Maximal Plurisubharmonic Functions and Fujii-Seo Determinants in Hilbert spaces

TL;DR

This paper introduces a basis-independent determinant density for plurisubharmonic functions in infinite-dimensional Hilbert spaces, linking it to the Levi form's spectral properties and maximality criteria.

Contribution

It develops a novel determinant density based on Fujii--Seo determinants, providing a basis-independent characterization of Levi form degeneracy in infinite dimensions.

Findings

The Fujii--Seo determinant density equals the infimum of the Levi form spectrum.

Maximal plurisubharmonic functions have zero determinant density.
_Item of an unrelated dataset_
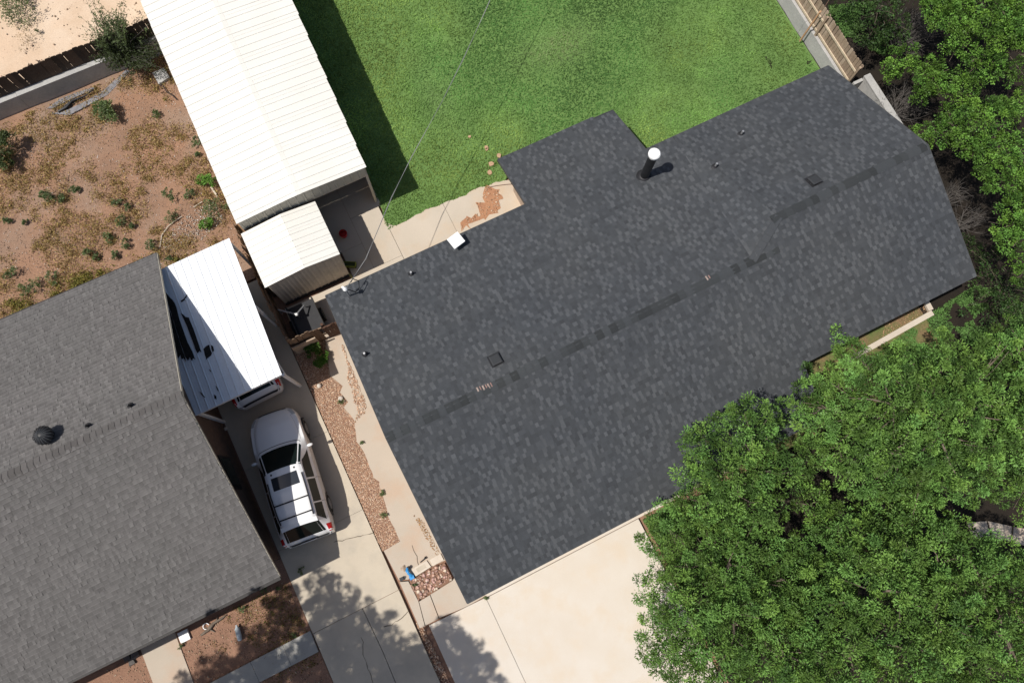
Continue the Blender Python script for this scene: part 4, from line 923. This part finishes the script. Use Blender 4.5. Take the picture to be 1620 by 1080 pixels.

Comparison principles are established under ellipticity bounds.

Abstract

Let $H$ be a complex Hilbert space and let $\Omega\subset H$ be a domain. In infinite dimensions, there is no canonical complex Monge--Amp\`ere operator and no basis-free determinant of the Levi form. Hence, a determinant-type characterization of maximal plurisubharmonic functions is not immediate. We propose to use the normalized determinants of Fujii and Seo: for a bounded strictly positive operator $A$ and a unit vector $x\in H$, we set $\Delta_x(A):=\exp\bigl(\langle (\log A)x,x\rangle\bigr)$, and we extend this naturally to non-invertible positive operators. We show that, for strictly positive operators, inequalities for $\Delta_x$ precisely describe the chaotic order $\log A\ge \log B$, and we combine this observation with Kantorovich--Specht type bounds for positive operators. For $u\in \mathcal{PSH}(\Omega)\cap C^2(\Omega)$ we define the \emph{Fujii--Seo determinant density} \[ \operatorname{FSD}(u)(a):=\inf_{\|x\|=1}\Delta_x\!\bigl(D'D''u(a)\bigr),\qquad a\in\Omega, \] and identify it with the lower spectral endpoint $\inf\sigma(D'D''u(a))$. Thus, $\operatorname{FSD}(u)$ is precisely the infimum of the spectrum of the Levi form, and its vanishing gives a basis-independent criterion for pointwise degeneracy of the Levi form. We prove that maximality implies $\operatorname{FSD}(u)\equiv 0$, give sufficient global degeneracy criteria for maximality, and establish several comparison principles for $C^2$ plurisubharmonic functions, including results under uniform ellipticity bounds on the Levi form.